Defiant women stand up to Taliban
KABUL • Afghan women marched in protest to demand the Taliban take heed of female opinions when they form a new government, in a rare public show of dissent against the fundamentalist group’s vision for Afghanistan. Three dozen women, carrying placards reading “Don’t be scared we are all together” and “No government will last without the support of women,” marched in the western city of Herat Thursday morning.
“We’ve worked hard for years to achieve and maintain our rights, abandoning them now is impossible,” one woman shouted through a megaphone.
The Taliban are to ban women from serving at ministerial level in the new administration, but may allow them to serve in more junior positions.
The group is committed to women’s rights “within the framework of Sharia law,” but has not articulated what that means in practice. Many Afghan women say the imposition of arbitrary and impossible-to-meet “religious” conditions have already effectively banned them from working or studying.
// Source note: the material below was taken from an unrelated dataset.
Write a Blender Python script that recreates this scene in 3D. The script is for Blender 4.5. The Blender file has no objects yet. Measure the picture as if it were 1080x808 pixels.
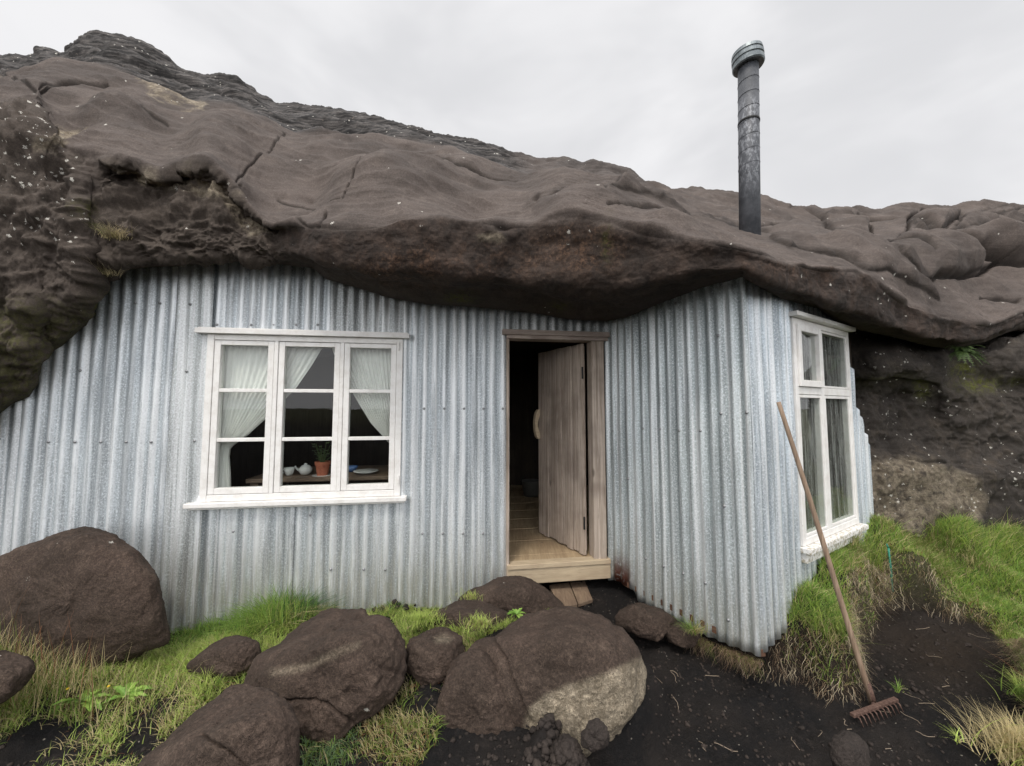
import bpy, math, random
import numpy as np
from mathutils import Vector
R = math.radians
rng = np.random.default_rng(7)
random.seed(7)
scene = bpy.context.scene
COL = scene.collection

# ------------------------------------------------------------------ camera model
F, CX, CY, PITCH, EYE = 405.0, 540.0, 404.0, R(3.8), 1.6
cp, sp = math.cos(PITCH), math.sin(PITCH)
def ray(x, y):
    u = (np.asarray(x, float)-CX)/F; v = -(np.asarray(y, float)-CY)/F
    return u, cp-sp*v, sp+cp*v
def P(x, y, D):
    a, b, c = ray(x, y)
    t = np.asarray(D, float)/b
    return np.stack([a*t, b*t, EYE+c*t], -1)
def G(x, y, z):
    a, b, c = ray(x, y)
    t = (z-EYE)/c
    return np.array([a*t, b*t, z])
def proj(p):
    p = np.asarray(p, float)
    X, Y, Z = p[..., 0], p[..., 1], p[..., 2]-EYE
    f = Y*cp+Z*sp; w = -Y*sp+Z*cp
    f = np.where(f < 1e-3, 1e-3, f)
    return CX+F*X/f, CY-F*w/f

cam_d = bpy.data.cameras.new('camera'); cam = bpy.data.objects.new('camera', cam_d); COL.objects.link(cam)
cam.location = (0, 0, EYE); cam.rotation_euler = (R(90)+PITCH, 0, 0)
cam_d.sensor_width = 36; cam_d.lens = 36*F/1080; cam_d.clip_start = .02; cam_d.clip_end = 3000
scene.camera = cam

# ------------------------------------------------------------------ numpy noise
_perm = np.random.default_rng(11).permutation(256); _perm = np.concatenate([_perm, _perm, _perm])
_g = np.random.default_rng(5).normal(size=(256, 3)); _g /= np.linalg.norm(_g, axis=1)[:, None]
def perlin(p):
    p = np.asarray(p, float); i = np.floor(p).astype(int); f = p-i; i &= 255
    w = f*f*f*(f*(f*6-15)+10)
    out = 0
    for dx in (0, 1):
        for dy in (0, 1):
            for dz in (0, 1):
                h = _perm[_perm[_perm[(i[..., 0]+dx) & 255]+((i[..., 1]+dy) & 255)]+((i[..., 2]+dz) & 255)]
                d = f-np.array([dx, dy, dz])
                g = _g[h]
                n = (g*d).sum(-1)
                ww = (w[..., 0] if dx else 1-w[..., 0])*(w[..., 1] if dy else 1-w[..., 1])*(w[..., 2] if dz else 1-w[..., 2])
                out = out+n*ww
    return out*1.5
def fbm(p, o=4, gain=.5):
    p = np.asarray(p, float); a = 1; s = 0
    for k in range(o):
        s = s+a*perlin(p+17.3*k); p = p*2.03; a *= gain
    return s
def ridged(p, o=4, gain=.5):
    p = np.asarray(p, float); a = 1; s = 0
    for k in range(o):
        s = s+a*(1-2*np.abs(perlin(p+9.1*k))); p = p*2.1; a *= gain
    return s
def smooth(a, b, x):
    t = np.clip((x-a)/(b-a), 0, 1); return t*t*(3-2*t)

def in_poly(px, py, poly):
    px = np.asarray(px); py = np.asarray(py); c = np.zeros(px.shape, bool)
    n = len(poly)
    for k in range(n):
        x0, y0 = poly[k]; x1, y1 = poly[(k+1) % n]
        if y0 == y1: continue
        hit = ((y0 > py) != (y1 > py)) & (px < (x1-x0)*(py-y0)/(y1-y0)+x0)
        c ^= hit
    return c
def line_dist(px, py, pts, closed=False):
    px = np.asarray(px, float); py = np.asarray(py, float); best = np.full(px.shape, 1e9)
    n = len(pts)
    for k in range(n if closed else n-1):
        x0, y0 = pts[k][:2]; x1, y1 = pts[(k+1) % n][:2]
        dx, dy = x1-x0, y1-y0; L = dx*dx+dy*dy+1e-12
        t = np.clip(((px-x0)*dx+(py-y0)*dy)/L, 0, 1)
        best = np.minimum(best, np.hypot(px-x0-t*dx, py-y0-t*dy))
    return best
def sdf(px, py, poly):   # positive inside
    d = line_dist(px, py, poly, True)
    return np.where(in_poly(px, py, poly), d, -d)
def pchip(xs, ys, x):    # monotone cubic
    xs = np.asarray(xs, float); ys = np.asarray(ys, float); x = np.asarray(x, float)
    h = np.diff(xs); d = np.diff(ys)/h; m = np.zeros(len(xs))
    m[0] = d[0]; m[-1] = d[-1]
    for k in range(1, len(xs)-1):
        if d[k-1]*d[k] > 0:
            w1 = 2*h[k]+h[k-1]; w2 = h[k]+2*h[k-1]
            m[k] = (w1+w2)/(w1/d[k-1]+w2/d[k])
    x = np.clip(x, xs[0], xs[-1]); i = np.clip(np.searchsorted(xs, x)-1, 0, len(xs)-2)
    t = (x-xs[i])/h[i]
    return ((2*t**3-3*t**2+1)*ys[i]+(t**3-2*t**2+t)*h[i]*m[i]+(-2*t**3+3*t**2)*ys[i+1]+(t**3-t**2)*h[i]*m[i+1])
def curve(tab, x):
    tab = sorted(tab); return pchip([t[0] for t in tab], [t[1] for t in tab], x)

# ------------------------------------------------------------------ objects
def tag(o, label=None, cat=None, group=None, kind=None):
    if label: o['label'] = label
    if cat: o['category'] = cat
    if group: o['group'] = group
    if kind: o['kind'] = kind
    return o
def empty(name, loc, label, cat, group=None):
    o = bpy.data.objects.new(name, None); COL.objects.link(o); o.location = loc; o.empty_display_size = .1
    return tag(o, label, cat, group)
def root_loc(o):
    v = Vector((0, 0, 0))
    while o is not None:
        v = v+o.location; o = o.parent
    return np.array(v)
def link(name, me, mat, parent=None, loc=None):
    o = bpy.data.objects.new(name, me); COL.objects.link(o)
    if mat is not None: me.materials.append(mat)
    if parent is not None: o.parent = parent
    elif loc is not None: o.location = loc
    return o
def raw_mesh(name, V, faces, mat, parent=None, loc=None, smooth_=False, uv=None, col=None, attrs=None):
    """V world coordinates; faces list or (n,3|4) array"""
    V = np.asarray(V, float)
    off = root_loc(parent) if parent is not None else (np.array(loc) if loc is not None else np.zeros(3))
    V = V-off
    me = bpy.data.meshes.new(name)
    if isinstance(faces, np.ndarray):
        n, k = faces.shape
        me.vertices.add(len(V)); me.vertices.foreach_set('co', V.astype(np.float32).ravel())
        me.loops.add(n*k); me.loops.foreach_set('vertex_index', faces.astype(np.int32).ravel())
        me.polygons.add(n); me.polygons.foreach_set('loop_start', np.arange(0, n*k, k, dtype=np.int32))
        me.update(calc_edges=True)
    else:
        me.from_pydata(V.tolist(), [], faces); me.update()
    nv = np.empty(len(me.loops), np.int32); me.loops.foreach_get('vertex_index', nv)
    if uv is not None:
        l = me.uv_layers.new(name='UVMap'); l.data.foreach_set('uv', np.asarray(uv, np.float32)[nv].ravel())
    if col is not None:
        a = me.color_attributes.new('tint', 'FLOAT_COLOR', 'POINT')
        c = np.ones((len(V), 4), np.float32); c[:, :3] = col; a.data.foreach_set('color', c.ravel())
    for k, v in (attrs or {}).items():
        a = me.attributes.new(k, 'FLOAT', 'POINT'); a.data.foreach_set('value', np.asarray(v, np.float32))
    if smooth_:
        me.polygons.foreach_set('use_smooth', np.ones(len(me.polygons), bool))
    me.validate()
    return link(name, me, mat, parent, loc)
def grid_faces(nr, nc, flip=False):
    i = np.arange(nr*nc).reshape(nr, nc)
    a, b, c, d = i[:-1, :-1].ravel(), i[:-1, 1:].ravel(), i[1:, 1:].ravel(), i[1:, :-1].ravel()
    return np.stack([a, d, c, b] if flip else [a, b, c, d], 1)

class MB:
    def __init__(s): s.V = []; s.F = []
    def add(s, V, F):
        n = len(s.V); s.V += [tuple(map(float, v)) for v in V]; s.F += [tuple(n+i for i in f) for f in F]
    def hexa(s, c):   # 8 corners: bottom 0-3, top 4-7
        s.add(c, [(0, 3, 2, 1), (4, 5, 6, 7), (0, 1, 5, 4), (1, 2, 6, 5), (2, 3, 7, 6), (3, 0, 4, 7)])
    def box(s, x0, x1, y0, y1, z0, z1):
        s.hexa([(x0, y0, z0), (x1, y0, z0), (x1, y1, z0), (x0, y1, z0), (x0, y0, z1), (x1, y0, z1), (x1, y1, z1), (x0, y1, z1)])
    def tube(s, pts, rad, n=12, cap=True):
        pts = [Vector(p) for p in pts]; rings = []
        if not hasattr(rad, '__len__'): rad = [rad]*len(pts)
        up = Vector((0.13, 0.31, .94))
        for i, p in enumerate(pts):
            d = (pts[min(i+1, len(pts)-1)]-pts[max(i-1, 0)]).normalized()
            if abs(d.dot(up)) > .95: up = Vector((.9, .1, .2))
            a = d.cross(up).normalized(); b = d.cross(a)
            rings.append([p+(a*math.cos(2*math.pi*k/n)+b*math.sin(2*math.pi*k/n))*rad[i] for k in range(n)])
        V = [v for r in rings for v in r]; Fc = []
        for i in range(len(pts)-1):
            for k in range(n):
                Fc.append((i*n+k, i*n+(k+1) % n, (i+1)*n+(k+1) % n, (i+1)*n+k))
        if cap: Fc += [tuple(range(n-1, -1, -1)), tuple((len(pts)-1)*n+k for k in range(n))]
        s.add(V, Fc)
    def lathe(s, c, prof, n=24, axis=None):
        c = Vector(c); ax = Vector(axis or (0, 0, 1)).normalized(); a = ax.orthogonal().normalized(); b = ax.cross(a)
        V = []; Fc = []
        for r, z in prof:
            V += [c+ax*z+(a*math.cos(2*math.pi*k/n)+b*math.sin(2*math.pi*k/n))*r for k in range(n)]
        for i in range(len(prof)-1):
            for k in range(n):
                Fc.append((i*n+k, i*n+(k+1) % n, (i+1)*n+(k+1) % n, (i+1)*n+k))
        s.add(V, Fc)
    def build(s, name, mat, parent=None, loc=None, bevel=0, smooth_=False, label=None):
        o = raw_mesh(name, s.V, s.F, mat, parent, loc, smooth_)
        if bevel:
            m = o.modifiers.new('bevel', 'BEVEL'); m.width = bevel; m.segments = 2; m.limit_method = 'ANGLE'; m.angle_limit = R(40)
        if smooth_ and bevel: pass
        if label: o['label'] = label
        return o

class Wall:   # vertical plane with coordinates s along, z up, n outward
    def __init__(s, O, d):
        s.O = np.array([O[0], O[1], 0.]); d = np.array([d[0], d[1], 0.]); s.d = d/np.linalg.norm(d)
        s.n = np.array([s.d[1], -s.d[0], 0.])
    def pt(s, a, z, n=0):
        a, z, n = np.broadcast_arrays(np.asarray(a, float), np.asarray(z, float), np.asarray(n, float))
        return s.O+a[..., None]*s.d+n[..., None]*s.n+np.stack([0*z, 0*z, z], -1)
    def px(s, x, y):
        a, b, c = ray(x, y); num = s.O @ s.n
        r = np.stack([a, b, c], -1); t = num/(r @ s.n)
        p = r*t[..., None] if np.ndim(t) else r*t
        return ((p-s.O) @ s.d), p[..., 2]+EYE
    def box(s, mb, s0, s1, z0, z1, n0, n1, tilt=0):
        c = [s.pt(a, z, n) for z in (z0, z1) for a, n in ((s0, n1), (s1, n1), (s1, n0), (s0, n0))]
        if tilt:
            for i, v in enumerate(c): v[2] += tilt*(1 if i % 4 in (1, 2) else 0)
        mb.hexa(c)
FK = .15
front = Wall((0, 3.07), (1, FK))
def azdir(vx): a = math.atan((vx-CX)/F); return np.array([math.sin(a), math.cos(a)])
s_c, _ = front.px(641, 500)
Pj = front.pt(s_c, 0)[:2]
porch = Wall(Pj, -azdir(300))
s_k, _ = porch.px(794, 480)
Pk = porch.pt(s_k, 0)[:2]
side = Wall(Pk, azdir(1187))
S_C, S_K = float(s_c), float(s_k)
S_E = float(side.px(916, 490)[0])
print('junction', Pj, 'corner', Pk, 'porch len', S_K, 'side len', S_E, 'side end', side.pt(S_E, 0))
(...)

Shokreya Mashal, a women’s rights activist in hiding in Kabul, said: “The Taliban have reduced women to zero and all 20 years of effort. They destroyed our lives. It is this law that has ruined everything.”
It is often difficult to tell which restrictions came from the group’s central leadership and which were imposed by local commanders.
“The Taliban have a different view in each province,” Mashal added. “So they do not have a clear leadership to take orders. And all their promises so far have been false. Women are neither free nor able to work.”
Shabnam Dawran, a presenter for state TV channel RTA Pashto, said the militants refused her entry to work because she was a woman.
In Daykundi, a rural province southwest of Kabul, Taliban authorities who captured the area insisted girls above Grade 6 must be taught at home.